En otros lugares, normalmente pasadas varias décadas de trabajo misionero, los católicos llegan a constituir un porcentaje significativo de la población (digamos que a partir del 30%), el cristianismo empieza a tomar carta de ciudadanía en la cultura social, la iglesia local se afianza y el clero llega a estar formado a partes iguales por sacerdotes y religiosos locales y expatriados. En diócesis así suele ocurrir un fenómeno bastante curioso que pudiera compararse con la crisis de la adolescencia: el clero local, al crecer, exige más responsabilidades y tomar las riendas de su propia iglesia, y los misioneros extranjeros pueden mostrar una cierta resistencia a dejar las responsabilidades de instituciones importantes como el seminario, el centro catequético, la procura diocesana... pensando que los curas del lugar aún no tienen la suficiente madurez y experiencia como para llevarlas adelante. Basta que un cura local tenga un fallo importante o no sea capaz de estar a la altura de las circunstancias para que el misionero salte al instante: “¿No te lo decía yo?” Al mismo tiempo, si la diócesis está ya en manos de un obispo africano, el misionero puede sentir la frustración de pensar que se le valora sobre todo por el dinero o los contactos que puede aportar, y no tanto por sus cualidades o por su celo apostólico. En esta segunda situación, los misioneros tienen que mostrar una gran humildad de asumir el papel de San Juan Bautista: “Ella (la iglesia local) tiene que crecer, y nosotros tenemos que disminuir”, pero con las tensiones que este cambio lleva consigo están en riesgo constante de desarrollar algo de amargura, y mucho de hipertensión.

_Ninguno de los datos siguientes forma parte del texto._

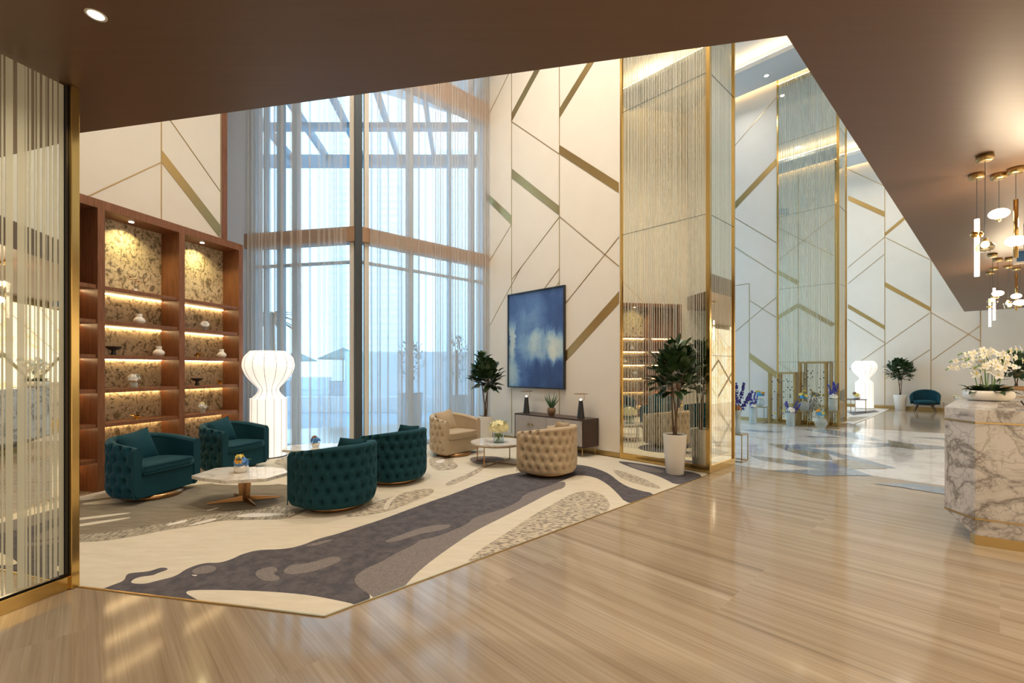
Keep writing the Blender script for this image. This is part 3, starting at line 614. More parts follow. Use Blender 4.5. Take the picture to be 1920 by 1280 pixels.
def bouquet(label, loc, scale=1.0, head=(('white', 22),), R=.08, hh=.14, vessel='cylinder', vr=.04, vh=.10, size=.03, leaves=4, group=None, spikes=None, glassm=None):
    o = thing('flower_arrangement', label, 'flowers', loc, 0, group); o.scale = (scale,)*3; rnd = random.Random(int(abs(loc[0]*977+loc[1]*31)))
    s = MB()
    if vessel == 'cylinder': s.lathe([(vr*.96, 0), (vr, .003), (vr, vh), (vr*.93, vh), (vr*.93, .008), (.001, .008)], 24)
    elif vessel == 'globe': s.lathe([(vr*.45, 0)]+[(vr*math.sin(a), vr-vr*math.cos(a)) for a in [i*PI/14 for i in range(3, 12)]]+[(vr*.42, vr*2.02)], 26)
    elif vessel == 'bowl': s.lathe([(vr*.6, 0), (vr*.9, vh*.3), (vr, vh*.7), (vr*.92, vh), (vr*.86, vh), (vr*.8, vh*.5), (.001, vh*.45)], 24)
    s.obj('vase', M_ceram if vessel == 'bowl' else (glassm or M_vase), o)
    if vessel != 'bowl':
        s = MB(); stems(s, (0, 0, .012), (0, 0, vh), 12, rnd, vr*.6); s.obj('stems', M_green, o)
    s = MB()
    for k in range(len(head)):
        nm, n = head[k]; c = (0, 0, hh) if k == 0 else (R*.55*math.cos(k*2.4), R*.55*math.sin(k*2.4), hh+R*.35*(k % 2)+R*.25)
        s.ball(c, R*(.62 if k == 0 else .3), 10, mi=k, sz=.7)
        blossoms(s, c, R*(.85 if k == 0 else .45), n, size, k, rnd)
    s.obj('blooms', [M_pet[h[0]] for h in head], o)
    if leaves:
        s = MB()
        for k in range(leaves*2):
            a = rnd.uniform(0, 6.28); v_, f_ = leafpts(Vector((0, 0, hh)), Vector((math.cos(a), math.sin(a), rnd.uniform(.2, 1.3))), Vector((0, 0, 1)), R*1.5, R*.35, .3); s.add(v_, f_, 0, True)
        s.obj('leaves', M_green, o)
    if spikes:
        s = MB()
        for (dx, dy, ln) in spikes[1]:
            d = Vector((dx, dy, 1)).normalized(); s.tube([Vector((0, 0, vh*.6)), Vector((0, 0, vh*.6))+d*ln], .003, 5, mi=1)
            for q in range(int(ln*110)):
                t = rnd.uniform(.35, 1); p = Vector((0, 0, vh*.6))+d*ln*t; r_ = .038*(1.15-t)+.008
                blossoms(s, p, r_, 1, .020, 0, rnd)
        s.obj('flower_spikes', [M_pet[spikes[0]], M_green], o)
    return o
bouquet('white flowers in a small glass on the fourth shelf of the middle bay', shp(251, .13, 1.255), 1, (('white', 34),), .075, .125, vr=.04, vh=.07, leaves=2)
bouquet('white flowers in a small glass on the second shelf of the right bay', shp(384, .13, 2.105), 1, (('white', 34),), .065, .085, vr=.035, vh=.05, leaves=1)
bouquet('white and green flowers in a glass on the fifth shelf of the right bay', shp(380, .13, .83), 1, (('white', 14), ('cream', 10), ('white', 8)), .06, .095, vr=.035, vh=.06, leaves=4)

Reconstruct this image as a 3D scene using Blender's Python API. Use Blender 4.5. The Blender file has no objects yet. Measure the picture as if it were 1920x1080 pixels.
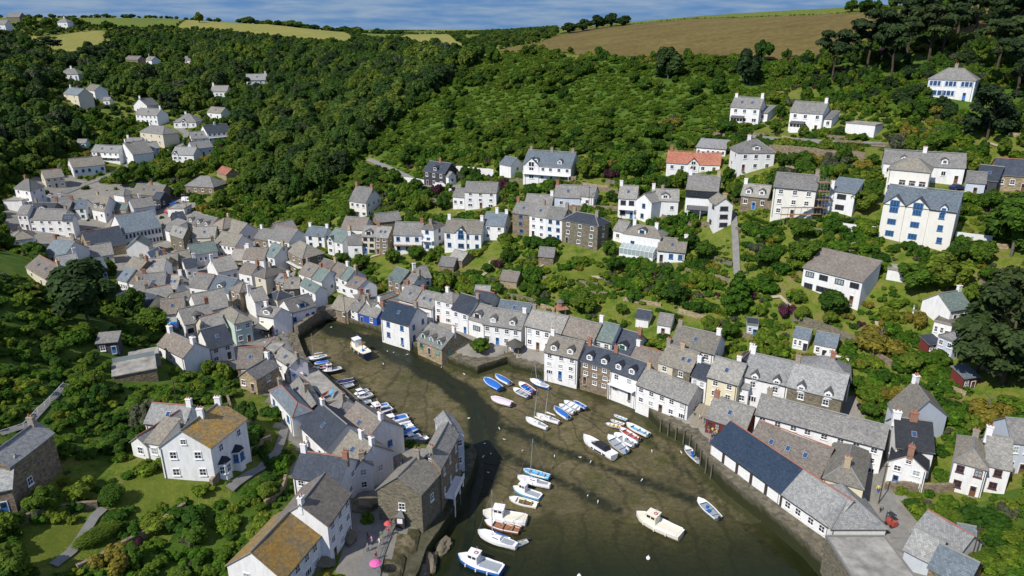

Y, finalmente, muchas diócesis de países africanos llegan a ser prácticamente autosuficientes de clero (con el seminario lleno y más de diez ordenaciones sacerdotales al año), tienen una curia bien organizada y grandes números de fieles que llenan las iglesias. He conocido alguna diócesis así en Uganda donde al final sólo quedaban dos misioneros mayores, encargados de una parroquia, como si de una especie en extinción se tratara.
En esta tercera situación los misioneros no deben pensar que están de sobra ni mucho menos, puesto que aún tienen un importante papel que desempeñar: dar testimonio de la universalidad de la iglesia, ayudar a la diócesis en cuestión para que no se encierre en sí misma y salga fuera de sus fronteras. Así como los contemplativos nos recuerdan a todos en la Iglesia que no podemos ser cristianos sin oración, los misioneros recuerdan a las diócesis autosuficientes que no hay Iglesia sin misión, y que, como dijo Juan Pablo II en la Redemptoris Missio, “la fe se fortalece dándola”. El mayor orgullo de los misioneros es ver cómo algunos de los sacerdotes o religiosas formados por ellos hacen a su vez las maletas y se marchan a otros lugares más necesitados a anunciar el evangelio de la misma manera que décadas atrás otras personas vinieron de países lejanos a hablarles de Jesucristo con palabras y acciones.